Dans le numéro Hors-Série de Première "les chefs-d’œuvre que vous n’avez pas vus" l’été dernier, la présence de Requiem pour un massacre (1985) n’avait tenu qu’à un fil : monument certifié, le dernier long-métrage de Elem Klimov n’était-il pas trop souvent cité dans les listes mondiales des "plus grands films de tous les temps" pour figurer parmi nos œuvres méconnues préférées ?

Souvent vanté comme l’un des meilleurs films de guerre jamais tournés, écrasant de sa violence inouïe et de sa démesure cosmique les Vietnam movies américains qui l’encadrent historiquement (Apocalypse Now six ans avant, Full Metal Jacket deux ans après), Requiem pour un massacre n’est pourtant toujours qu’un classique pour initiés, que le grand public connaît peu mais qu’on se transmet pour en prendre (et en mettre) plein la vue. "Idi i smotri" dit d’ailleurs le titre russe, qui signifie "va et regarde" ou "viens et vois", invitation au spectacle – et à la stupeur – que les cinéastes-cinéphiles ont l’habitude de prendre au pied de la lettre.

Après quinze ans d’oubli, les caprices des éditions DVD internationales ont (discrètement) remis le film sur la carte depuis le début des années 2000, aboutissant à son étonnante surreprésentation dans l’inconscient du cinéma contemporain. Chacun à sa façon, les récents Fury de David Ayer, The Search de Michel Hazanavicius ou le Fils de Saul de László Nemes (entre autres) peuvent tous se voir comme des continuations ou des commentaires de l’œuvre de Klimov, à chaque fois associée à un autre classique guerrier (Croix de fer de Peckinpah pour le premier, Voyage au bout de l’enfer de Cimino pour le second, Shoah de Lanzmann pour le dernier). En interview, Hazanavicius et Nemes ont revendiqué cette filiation, particulièrement nette en ce qui concerne le Fils de Saul. Direction artistique humide et boueuse, utilisation du grand angle, principe d’ahurissement et ambition "immersive" du projet, cette influence se retrouve désormais au cœur du travail sensoriel de The Revenant, cet autre "survival" hallucinatoire en pleine forêt. Iñárritu et Lubezki y arpentent la frontière infime entre l’ultra- et l’hyper- réalisme, là où les trouées poétiques viennent déchirer la reconstitution de l’enfer, et où l’horreur et la souffrance comptent moins que leur effet sur le regard porté par les hommes sur leur propre condition.

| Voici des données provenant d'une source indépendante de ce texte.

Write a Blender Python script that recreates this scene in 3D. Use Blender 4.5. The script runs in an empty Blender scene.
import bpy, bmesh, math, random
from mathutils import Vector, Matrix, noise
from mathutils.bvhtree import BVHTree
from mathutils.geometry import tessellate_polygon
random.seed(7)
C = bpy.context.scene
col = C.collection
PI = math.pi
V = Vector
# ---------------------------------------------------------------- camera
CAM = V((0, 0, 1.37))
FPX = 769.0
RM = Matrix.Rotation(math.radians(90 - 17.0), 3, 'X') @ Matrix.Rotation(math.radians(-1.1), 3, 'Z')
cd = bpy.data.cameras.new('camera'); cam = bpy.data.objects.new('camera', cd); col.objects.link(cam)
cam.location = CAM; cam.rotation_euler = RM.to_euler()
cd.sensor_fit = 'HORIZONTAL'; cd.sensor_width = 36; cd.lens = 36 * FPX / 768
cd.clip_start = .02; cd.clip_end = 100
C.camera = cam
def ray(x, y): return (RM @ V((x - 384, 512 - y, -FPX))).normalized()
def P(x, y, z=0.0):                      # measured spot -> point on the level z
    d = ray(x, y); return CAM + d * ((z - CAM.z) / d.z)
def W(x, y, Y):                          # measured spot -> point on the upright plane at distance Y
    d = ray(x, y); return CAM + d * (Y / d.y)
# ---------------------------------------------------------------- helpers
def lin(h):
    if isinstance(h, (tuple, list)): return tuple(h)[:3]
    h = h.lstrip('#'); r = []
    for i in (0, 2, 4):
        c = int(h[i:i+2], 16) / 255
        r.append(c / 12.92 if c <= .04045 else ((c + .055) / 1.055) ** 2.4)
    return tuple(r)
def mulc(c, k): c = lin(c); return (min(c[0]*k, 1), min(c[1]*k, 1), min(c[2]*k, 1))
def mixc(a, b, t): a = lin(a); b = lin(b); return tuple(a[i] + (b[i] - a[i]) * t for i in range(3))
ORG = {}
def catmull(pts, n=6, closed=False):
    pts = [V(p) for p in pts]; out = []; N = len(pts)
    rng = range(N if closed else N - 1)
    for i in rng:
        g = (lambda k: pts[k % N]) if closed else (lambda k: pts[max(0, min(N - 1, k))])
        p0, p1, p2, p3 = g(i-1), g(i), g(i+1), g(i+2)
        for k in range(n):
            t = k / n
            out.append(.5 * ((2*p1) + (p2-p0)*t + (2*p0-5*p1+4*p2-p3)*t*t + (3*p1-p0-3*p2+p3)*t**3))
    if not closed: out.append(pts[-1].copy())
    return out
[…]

Iñárritu hausse les épaules quand on évoque Le Convoi sauvage de Richard Sarafian (version précédente de la même histoire) et se crispe dès qu’on lui parle de l’influence de Terrence Malick, auquel il a emprunté une bonne part de son équipe artistique. Rendons donc à Iñárritu ce qui appartient à Klimov : si The Revenant est copié, ce n’est pas sur Le Nouveau monde mais bel et bien sur Requiem pour un massacre, auquel il va jusqu’à piquer son dernier plan, moment suspendu et sidéré où le personnage regarde la caméra, la vie, la mort et le public en face, des larmes dans les yeux et le souffle coupé.